In September, Planck researchers confirmed Member Raphael Flauger’s assertion that the level of galaxy dust in this Planck slide was underestimated by the BICEP team.
In September, Planck researchers confirmed Member Raphael Flauger’s assertion that the level of galaxy dust in this Planck slide was underestimated by the BICEP team.

“Space Ripples Reveal Big Bang’s Smoking Gun,” read the New York Times headline last March 17. In a seemingly momentous news conference at the Harvard–Smithsonian Center for Astrophysics, researchers using a BICEP (Background Imaging of Cosmic Extragalactic Polarization) telescope at the South Pole announced that they had detected the first direct evidence for cosmic inflation, a theory about the very beginnings of the universe first proposed in 1979. 
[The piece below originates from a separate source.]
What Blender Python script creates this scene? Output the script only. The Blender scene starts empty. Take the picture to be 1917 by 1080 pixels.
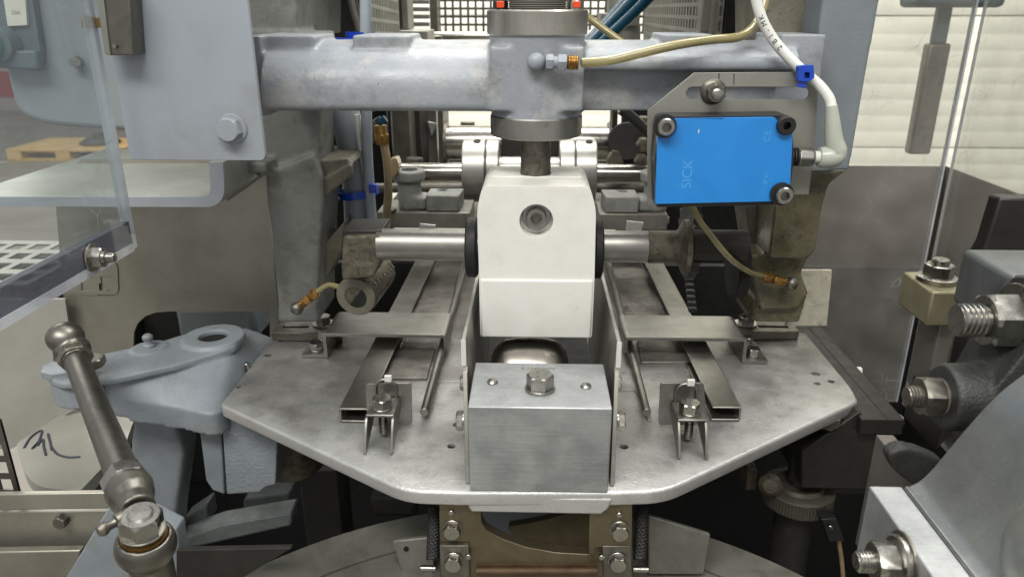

The BICEP announcement claimed that the first images of gravitational waves, or ripples in spacetime, had been detected, a tantalizing and long hoped-for connection between quantum mechanics and general relativity. The landmark claim ignited the field and led to talk of a new era of cosmology.

At the Institute for Advanced Study, Raphael Flauger, Member (2013–14) in the School of Natural Sciences, began looking closely at the data. The year prior, Flauger had analyzed the first round of cosmic microwave background data released by the Planck satellite, a mission of the European Space Agency, which the BICEP team had used in its findings.